Said Khoury
Khoury is an entrepreneur and philanthropist like his cousin and brother-in-law Hasib Sabbagh, with whom he jointly established the Consolidated Contractors Company (CCC) in Beirut in the early 1950s. Khoury is known for developing CCC’s family corporate culture in hugely successful construction projects throughout the region and is also a significant supporter of philanthropic activities in the Palestinian territories and elsewhere.
CCC has built landmark projects in everything from Iraq’s Abu Ghraib prison (built in 1969, before the ascent of Saddam Hussein to the presidency of the country), to the Ronald Reagan National Airport in Washing DC, to projects in Azerbaijan, Turkey, Africa and the Gulf.

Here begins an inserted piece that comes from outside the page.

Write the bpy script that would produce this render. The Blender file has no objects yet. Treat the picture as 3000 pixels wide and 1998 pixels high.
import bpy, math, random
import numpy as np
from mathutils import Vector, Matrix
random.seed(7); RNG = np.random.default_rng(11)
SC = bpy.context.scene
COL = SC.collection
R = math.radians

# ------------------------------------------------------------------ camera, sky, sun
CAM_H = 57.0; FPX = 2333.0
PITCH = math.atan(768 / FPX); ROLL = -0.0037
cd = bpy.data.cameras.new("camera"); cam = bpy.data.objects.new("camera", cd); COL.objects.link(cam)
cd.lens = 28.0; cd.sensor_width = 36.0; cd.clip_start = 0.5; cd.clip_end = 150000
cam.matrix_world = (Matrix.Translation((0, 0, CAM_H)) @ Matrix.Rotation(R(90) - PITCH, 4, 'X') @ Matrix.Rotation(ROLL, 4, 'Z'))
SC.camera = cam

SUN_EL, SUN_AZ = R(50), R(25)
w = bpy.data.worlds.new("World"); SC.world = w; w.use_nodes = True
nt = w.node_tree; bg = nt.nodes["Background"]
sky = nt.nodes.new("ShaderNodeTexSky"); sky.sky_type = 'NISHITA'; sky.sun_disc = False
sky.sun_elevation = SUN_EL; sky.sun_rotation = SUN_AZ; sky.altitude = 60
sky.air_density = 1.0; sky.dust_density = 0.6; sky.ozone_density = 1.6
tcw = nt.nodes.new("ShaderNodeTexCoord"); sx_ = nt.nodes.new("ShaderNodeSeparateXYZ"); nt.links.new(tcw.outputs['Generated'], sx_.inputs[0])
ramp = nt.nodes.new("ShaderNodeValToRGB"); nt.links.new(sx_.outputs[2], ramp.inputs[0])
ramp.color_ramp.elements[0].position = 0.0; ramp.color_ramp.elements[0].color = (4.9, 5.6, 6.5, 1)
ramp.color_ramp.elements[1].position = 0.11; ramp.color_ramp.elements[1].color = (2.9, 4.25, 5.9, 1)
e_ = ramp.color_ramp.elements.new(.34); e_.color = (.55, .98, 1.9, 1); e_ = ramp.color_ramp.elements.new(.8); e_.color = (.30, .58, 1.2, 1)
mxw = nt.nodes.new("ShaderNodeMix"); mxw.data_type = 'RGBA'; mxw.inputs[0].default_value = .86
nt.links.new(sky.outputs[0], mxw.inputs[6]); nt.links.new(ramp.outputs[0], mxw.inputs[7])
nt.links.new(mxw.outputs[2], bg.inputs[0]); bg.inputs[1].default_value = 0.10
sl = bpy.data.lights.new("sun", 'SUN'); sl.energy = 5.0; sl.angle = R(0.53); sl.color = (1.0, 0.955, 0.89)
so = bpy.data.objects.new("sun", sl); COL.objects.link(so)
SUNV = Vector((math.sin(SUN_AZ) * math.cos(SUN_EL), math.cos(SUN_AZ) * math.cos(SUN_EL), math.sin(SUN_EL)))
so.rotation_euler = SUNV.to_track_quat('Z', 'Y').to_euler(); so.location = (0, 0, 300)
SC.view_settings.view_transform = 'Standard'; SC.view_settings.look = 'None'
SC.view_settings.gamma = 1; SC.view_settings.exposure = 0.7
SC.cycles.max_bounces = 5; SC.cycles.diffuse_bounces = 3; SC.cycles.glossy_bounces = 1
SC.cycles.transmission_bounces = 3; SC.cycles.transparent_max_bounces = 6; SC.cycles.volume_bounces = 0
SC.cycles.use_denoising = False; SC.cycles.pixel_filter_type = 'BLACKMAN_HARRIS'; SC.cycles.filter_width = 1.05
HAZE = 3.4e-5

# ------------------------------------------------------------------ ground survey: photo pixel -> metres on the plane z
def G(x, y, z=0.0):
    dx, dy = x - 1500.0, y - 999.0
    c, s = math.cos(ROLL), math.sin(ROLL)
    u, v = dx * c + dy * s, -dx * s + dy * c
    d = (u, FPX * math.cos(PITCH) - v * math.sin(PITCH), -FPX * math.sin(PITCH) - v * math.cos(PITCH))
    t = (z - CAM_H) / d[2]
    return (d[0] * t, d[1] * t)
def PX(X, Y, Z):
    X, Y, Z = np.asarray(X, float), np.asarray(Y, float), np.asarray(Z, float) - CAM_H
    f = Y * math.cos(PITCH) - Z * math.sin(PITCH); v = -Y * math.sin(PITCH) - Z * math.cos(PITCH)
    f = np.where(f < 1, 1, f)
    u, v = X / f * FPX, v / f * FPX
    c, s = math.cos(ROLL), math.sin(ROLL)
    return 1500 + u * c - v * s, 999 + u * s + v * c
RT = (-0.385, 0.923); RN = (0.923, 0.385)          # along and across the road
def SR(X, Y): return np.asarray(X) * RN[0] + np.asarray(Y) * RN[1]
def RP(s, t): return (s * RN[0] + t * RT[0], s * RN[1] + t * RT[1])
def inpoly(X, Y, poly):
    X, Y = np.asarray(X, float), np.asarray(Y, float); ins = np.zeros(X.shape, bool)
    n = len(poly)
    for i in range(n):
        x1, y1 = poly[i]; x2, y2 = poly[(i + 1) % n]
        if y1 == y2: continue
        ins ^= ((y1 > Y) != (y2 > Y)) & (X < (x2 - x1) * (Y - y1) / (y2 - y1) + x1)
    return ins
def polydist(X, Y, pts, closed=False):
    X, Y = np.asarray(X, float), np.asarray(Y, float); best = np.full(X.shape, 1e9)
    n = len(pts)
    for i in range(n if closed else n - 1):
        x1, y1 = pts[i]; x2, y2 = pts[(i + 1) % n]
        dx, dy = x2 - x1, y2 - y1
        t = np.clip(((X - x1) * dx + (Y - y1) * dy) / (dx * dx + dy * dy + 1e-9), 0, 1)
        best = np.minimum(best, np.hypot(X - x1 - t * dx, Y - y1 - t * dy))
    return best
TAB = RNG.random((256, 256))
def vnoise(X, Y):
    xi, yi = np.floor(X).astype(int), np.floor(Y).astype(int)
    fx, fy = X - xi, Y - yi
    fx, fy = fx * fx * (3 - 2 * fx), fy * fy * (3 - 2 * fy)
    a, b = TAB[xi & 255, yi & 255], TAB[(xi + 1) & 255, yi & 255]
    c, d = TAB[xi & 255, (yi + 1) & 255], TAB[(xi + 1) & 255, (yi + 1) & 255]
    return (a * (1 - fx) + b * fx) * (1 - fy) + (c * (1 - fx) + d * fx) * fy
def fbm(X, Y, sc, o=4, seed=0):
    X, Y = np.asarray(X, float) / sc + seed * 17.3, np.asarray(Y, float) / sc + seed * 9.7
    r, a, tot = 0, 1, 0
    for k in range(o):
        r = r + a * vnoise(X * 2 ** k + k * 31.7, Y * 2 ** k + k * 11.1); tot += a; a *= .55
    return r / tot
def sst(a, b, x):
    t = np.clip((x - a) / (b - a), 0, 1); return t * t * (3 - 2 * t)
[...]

CCC is looking to expand its operations in the UAE and in April 2008 was one of six companies bidding to build a natural-gas pipeline across the UAE, as part of a contract tendered by Dolphin Energy Ltd.
The success of CCC is rooted in the early 1960s, with Sabbagh and Khoury securing a contract related to oil pipe storage facilities for the Iraq Petroleum Company, which entailed working with the Bechtel Group, the world’s largest construction company. That deal cemented a long and lasting relationship between CCC and Bechtel and it defined CCC’s scale of operations. In addition to securing this relationship, Khoury and Sabbagh built strategic partnerships with other important players in the markets they entered as the company expanded.

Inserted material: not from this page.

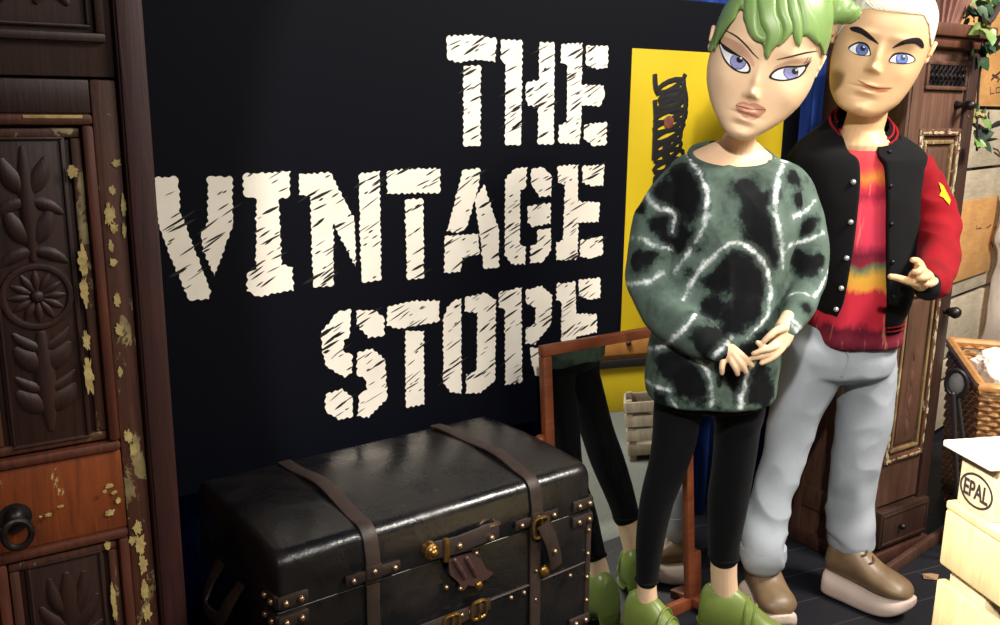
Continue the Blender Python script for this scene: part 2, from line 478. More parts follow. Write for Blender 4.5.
# carved frieze over the doors
bm = B(); bx(bm, -.302, .302, WY+.005, WY+.04, 1.54, 1.98, .002)
frame(bm, .005, .289, 1.594, 1.95, .014, WY-.006, WY+.006); frame(bm, -.289, -.005, 1.594, 1.95, .014, WY-.006, WY+.006)
frame(bm, .03, .268, 1.615, 1.93, .006, WY-.001, WY+.006); frame(bm, -.268, -.03, 1.615, 1.93, .006, WY-.001, WY+.006)
fz = obj('frieze', bm, M_carved, wl)
for s in (0, -.294):
    bm = B()
    for i in range(5):
        for j in range(4):
            x = .055+i*.046+s; z = 1.65+j*.075
            leafshape(bm, (x, 0, z), .05, .010, PI*.5+.5*(-1)**(i+j), .008, WY+.004, .35*(-1)**i)
            leafshape(bm, (x+.02, 0, z+.02), .035, .008, PI*.2*(-1)**j, .007, WY+.004, .4)
    obj('lattice_carving', bm, M_carved, fz)
def door_left(xo, mirror=False):
    X = lambda a: (xo-a if mirror else xo+a)     # a runs from the hinge side stile inwards
    d = B(); bx(d, X(.003), X(.300), WY+.012, WY+.04, .125, 1.536, .002)
    dr = obj('door', d, M_carved, wl)
    bm = B(); bx(bm, X(.259), X(.299), WY, WY+.02, .125, 1.536, .004)
    obj('stile', bm, M_flaked, dr)
    bm = B(); bx(bm, X(.003), X(.046), WY, WY+.02, .125, 1.536, .004)
    obj('stile', bm, M_flaked, dr)
    # mouldings round upper and lower panel
    for z0, z1 in ((.905, 1.482), (.16, .757)):
        bm = B(); frame(bm, min(X(.046), X(.259)), max(X(.046), X(.259)), z0, z1, .018, WY-.006, WY+.018, .006)
        obj('moulding', bm, M_oldwood, dr)
        bm = B(); frame(bm, min(X(.066), X(.239)), max(X(.066), X(.239)), z0+.022, z1-.022, .016, WY+.002, WY+.016, .004)
        obj('moulding', bm, M_flaked, dr)
    bm = B(); bx(bm, X(.046), X(.259), WY+.001, WY+.018, .757, .905, .004)
    obj('rail', bm, wood('rail_wood', (104, 50, 24), (140, 70, 34), .4, flake=.66), dr)
    bm = B(); bx(bm, X(.046), X(.259), WY+.001, WY+.018, 1.482, 1.536, .004)
    obj('rail', bm, M_carved, dr)
    for z0, z1, up in ((.932, 1.45, 1), (.19, .728, 0)):
        bm = B(); bx(bm, X(.090), X(.216), WY+.003, WY+.02, z0, z1, .004)
        frame(bm, min(X(.094), X(.212)), max(X(.094), X(.212)), z0+.004, z1-.004, .005, WY-.001, WY+.006, .002)
        pn = obj('carved_panel', bm, M_carved, dr)
        bm = B(); cx = X(.153); y = WY+.003
        if up:
            zc = 1.19
            tube(bm, [V((cx+.05*math.cos(k*PI/16), y, zc+.05*math.sin(k*PI/16))) for k in range(33)], .006, 8, .7, (0, 1, 0), False)
            for k in range(12): leafshape(bm, (cx+.012*math.cos(k*PI/6), 0, zc+.012*math.sin(k*PI/6)), .030, .0065, k*PI/6, .007, y, 0)
            sphere(bm, (cx, y, zc), .011, 12, (1, .7, 1))
            for sg in (-1, 1):
                for q, zz in ((0, 1.09), (1, 1.02)):
                    an = PI/2-sg*(1.15+.1*q)
                    leafshape(bm, (cx, 0, zz-.02), .052, .017, an, .012, y, sg*.35)
                    leafshape(bm, (cx, 0, zz+.012), .046, .010, an-sg*.25, .010, y, sg*.5)
                for zz in (1.28, 1.36):
                    leafshape(bm, (cx, 0, zz), .055, .015, PI/2-sg*1.0, .011, y, sg*.5)
                    leafshape(bm, (cx, 0, zz-.015), .05, .011, PI/2-sg*1.6, .010, y, -sg*.4)
            leafshape(bm, (cx, 0, 1.13), .17, .016, -PI/2, .013, y, 0)
            leafshape(bm, (cx, 0, 1.25), .18, .013, PI/2, .012, y, 0)
            obj('rosette_carving', bm, M_carved, pn)
        else:
            for zz in (.57, .40, .23):
                leafshape(bm, (cx, 0, zz), .125, .017, PI/2, .013, y, 0)
                for sg in (-1, 1):
                    for k, (l_, w_) in enumerate(((.07, .012), (.062, .013), (.05, .012))):
                        leafshape(bm, (cx, 0, zz+.045-.028*k), l_, w_, PI/2-sg*(.85+.35*k), .011, y, sg*.55)
            obj('leaf_carving', bm, M_carved, pn)
    return dr
dR = door_left(0.0)
dL = door_left(0.0, True)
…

Khoury, who owns 60 percent of CCC, and Hasib Sabbagh, who owns the rest, took a $37.5m dividend in 2004, leaving $462m of shareholder equity in the company. Kamel Abdul Rahman, CCC’s third founder, who died in 1980, sold his stake to his partners before retiring.
Khoury currently holds or has held, among others, the following positions: governor of Arab Monetary Fund, chairman of the Palestinian Businessmen Organisation, chairman of Palestine Electrical Company, Gaza, member of the Board of Trustees for the Bethlehem Foundation (Washington DC), member of the Board of Trustees — Institute of Palestinian Studies, Beirut and Member of the Board of Trustees — Parish of Greek Orthodox of Europe. Khoury is also an honorary chair of The Aspen Institute’s Middle East Strategy Group.
Khoury was born in 1923 in Safad, Palestine, to a wealthy landowner father who held fishing rights for the Sea of Galilee. Khoury returned to Safad after graduating in 1946 to start his own construction company but was forced to leave in May 1948, when hostilities broke out.